# Task prompt
All of the lines below are to be printed again exactly; images are excluded from the output.
________________________
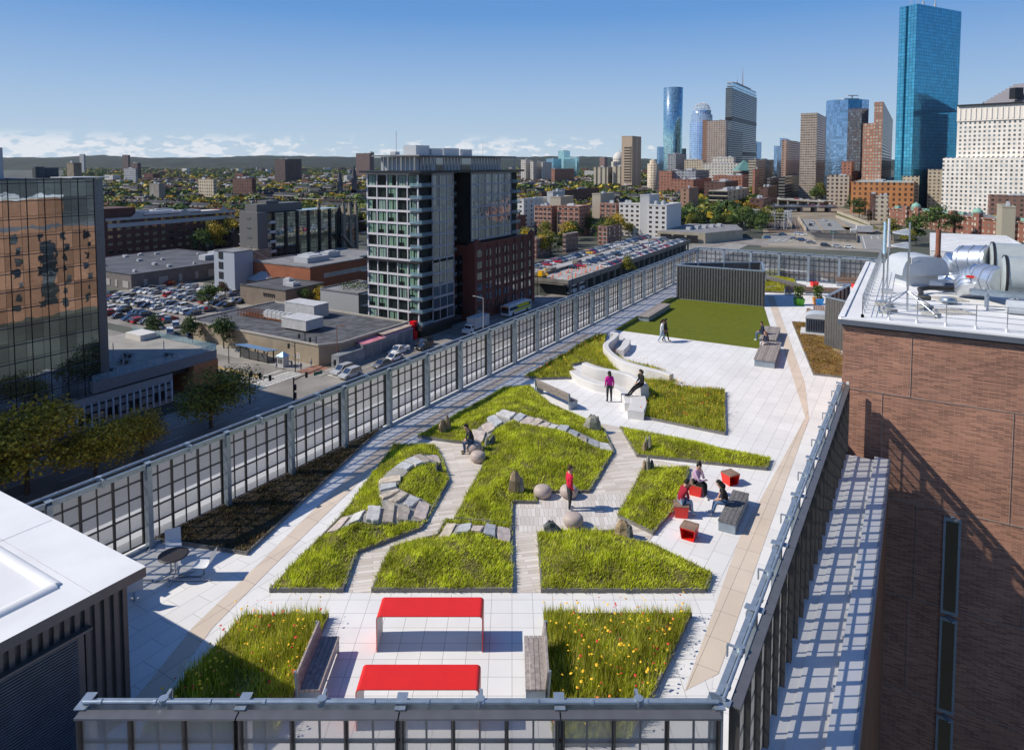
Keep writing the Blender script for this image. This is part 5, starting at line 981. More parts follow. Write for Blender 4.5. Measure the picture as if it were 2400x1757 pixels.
# podium with white fins and the terrace
t = thing('podium', 'low podium of the glass tower with white upright fins facing the dark street', 'building', (*ab(58, -118.6), GZ))
b = MB(); b.prism(loc(-95, -6.2, -30, -.1), 0, 6.4); b.build('wall', mat('podium_pale_panel', (.34, .33, .33), .7), t); b = MB()
for k in range(60): b.box((E1*(-6.8-1.42*k)+E2*.35)+UP*2.75, (.16, .5, 4.6), ux=E1)
b.build('fins', mat('white_fin', (.66, .68, .72), .5, var=.04), t); b = MB()
for zz in (1.3, 3.0, 4.5): b.bar(E1*-95+E2*.05+UP*zz, E1*-6.3+E2*.05+UP*zz, .1, .32)
for k in range(17): b.box((E1*(-9.6-5.1*k)+E2*.03)+UP*2.2, (2.6, .12, 1.3), ux=E1)
b.build('dark_band', mat('podium_dark_glass', (.012, .013, .016), .3), t)
t = thing('terrace', 'roof terrace with glass balustrade at the foot of the glass tower', 'terrace', (*ab(62.5, -118.4), GZ)); b = MB(); b.prism(loc(-28, 0, -34, 0), 7.2, 9.2); b.build('deck', PAVE, t); b = MB(); b.bar(E1*-28+E2*.1+UP*8.1, E1*.1+E2*.1+UP*8.1, .2, 2.3); b.bar(E1*.1+E2*.1+UP*8.1, E1*.1+E2*-34+UP*8.1, .2, 2.3); b.build('fascia', mat('terrace_fascia', (.20, .20, .215), .6), t)
b = MB(); b.prism(loc(-6, .3, -20, .35), 0, 7.1); b.build('end_wall', mat('orange_terracotta_panel', (.42, .17, .07), .7), t); b = MB(); b.prism(loc(-27, -6.1, -20, -1.5), 5.6, 7.15); b.build('dark_void', BLACKM, t)
BAL = seemat('balustrade_glass', (.30, .42, .48), .35, rough=.05, gloss=.8, tint=(.85, .95, 1)); b = MB(); b.bar(E1*-28+E2*.05+UP*9.95, E2*.05+UP*9.95, .04, 1.3); b.bar(E2*.05+UP*9.95, E2*-34+UP*9.95, .04, 1.3); b.build('balustrade', BAL, t)
b = MB()
for k in range(13): b.box((E1*(-2.3*k)+E2*.1)+UP*9.9, (.08, .08, 1.5), ux=E1)
for k in range(14): b.box((E1*.05+E2*(-2.5*k))+UP*9.9, (.08, .08, 1.5), ux=E1)
for (x, y) in ((-20, -3), (-16, -14), (-9, -6), (-22, -16)): b.tube([E1*x+E2*y+UP*9.2, E1*x+E2*y+UP*12.6], .09, 6)
b.build('post', METW, t); b = MB()
for (x, y) in ((-17, -8), (-14, -12), (-22, -5), (-9, -4)):
    b.box((E1*x+E2*y)+UP*9.95, (2.6, 1.0, .08), ux=E2)
    for s in (-1, 1): b.box((E1*x+E2*(y+s*1.0))+UP*9.55, (.1, .7, .7), ux=E2); b.box((E1*(x+s*.95)+E2*y)+UP*9.65, (2.2, .35, .06), ux=E2)
b.build('terrace_tables', mat('dark_terrace_furniture', (.05, .055, .06), .6), t)
b = MB(); b.box((E1*-2.5+E2*-26)+UP*9.9, (4.2, 6.5, 1.4), ux=E1); b.build('stair_box', CONC, t)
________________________
# Solved problem
Keep writing the Blender script for this image. This is part 5, starting at line 981. More parts follow. Write for Blender 4.5. Measure the picture as if it were 2400x1757 pixels.
# podium with white fins and the terrace
t = thing('podium', 'low podium of the glass tower with white upright fins facing the dark street', 'building', (*ab(58, -118.6), GZ))
b = MB(); b.prism(loc(-95, -6.2, -30, -.1), 0, 6.4); b.build('wall', mat('podium_pale_panel', (.34, .33, .33), .7), t); b = MB()
for k in range(60): b.box((E1*(-6.8-1.42*k)+E2*.35)+UP*2.75, (.16, .5, 4.6), ux=E1)
b.build('fins', mat('white_fin', (.66, .68, .72), .5, var=.04), t); b = MB()
for zz in (1.3, 3.0, 4.5): b.bar(E1*-95+E2*.05+UP*zz, E1*-6.3+E2*.05+UP*zz, .1, .32)
for k in range(17): b.box((E1*(-9.6-5.1*k)+E2*.03)+UP*2.2, (2.6, .12, 1.3), ux=E1)
b.build('dark_band', mat('podium_dark_glass', (.012, .013, .016), .3), t)
t = thing('terrace', 'roof terrace with glass balustrade at the foot of the glass tower', 'terrace', (*ab(62.5, -118.4), GZ)); b = MB(); b.prism(loc(-28, 0, -34, 0), 7.2, 9.2); b.build('deck', PAVE, t); b = MB(); b.bar(E1*-28+E2*.1+UP*8.1, E1*.1+E2*.1+UP*8.1, .2, 2.3); b.bar(E1*.1+E2*.1+UP*8.1, E1*.1+E2*-34+UP*8.1, .2, 2.3); b.build('fascia', mat('terrace_fascia', (.20, .20, .215), .6), t)
b = MB(); b.prism(loc(-6, .3, -20, .35), 0, 7.1); b.build('end_wall', mat('orange_terracotta_panel', (.42, .17, .07), .7), t); b = MB(); b.prism(loc(-27, -6.1, -20, -1.5), 5.6, 7.15); b.build('dark_void', BLACKM, t)
BAL = seemat('balustrade_glass', (.30, .42, .48), .35, rough=.05, gloss=.8, tint=(.85, .95, 1)); b = MB(); b.bar(E1*-28+E2*.05+UP*9.95, E2*.05+UP*9.95, .04, 1.3); b.bar(E2*.05+UP*9.95, E2*-34+UP*9.95, .04, 1.3); b.build('balustrade', BAL, t)
b = MB()
for k in range(13): b.box((E1*(-2.3*k)+E2*.1)+UP*9.9, (.08, .08, 1.5), ux=E1)
for k in range(14): b.box((E1*.05+E2*(-2.5*k))+UP*9.9, (.08, .08, 1.5), ux=E1)
for (x, y) in ((-20, -3), (-16, -14), (-9, -6), (-22, -16)): b.tube([E1*x+E2*y+UP*9.2, E1*x+E2*y+UP*12.6], .09, 6)
b.build('post', METW, t); b = MB()
for (x, y) in ((-17, -8), (-14, -12), (-22, -5), (-9, -4)):
    b.box((E1*x+E2*y)+UP*9.95, (2.6, 1.0, .08), ux=E2)
    for s in (-1, 1): b.box((E1*x+E2*(y+s*1.0))+UP*9.55, (.1, .7, .7), ux=E2); b.box((E1*(x+s*.95)+E2*y)+UP*9.65, (2.2, .35, .06), ux=E2)
b.build('terrace_tables', mat('dark_terrace_furniture', (.05, .055, .06), .6), t)
b = MB(); b.box((E1*-2.5+E2*-26)+UP*9.9, (4.2, 6.5, 1.4), ux=E1); b.build('stair_box', CONC, t)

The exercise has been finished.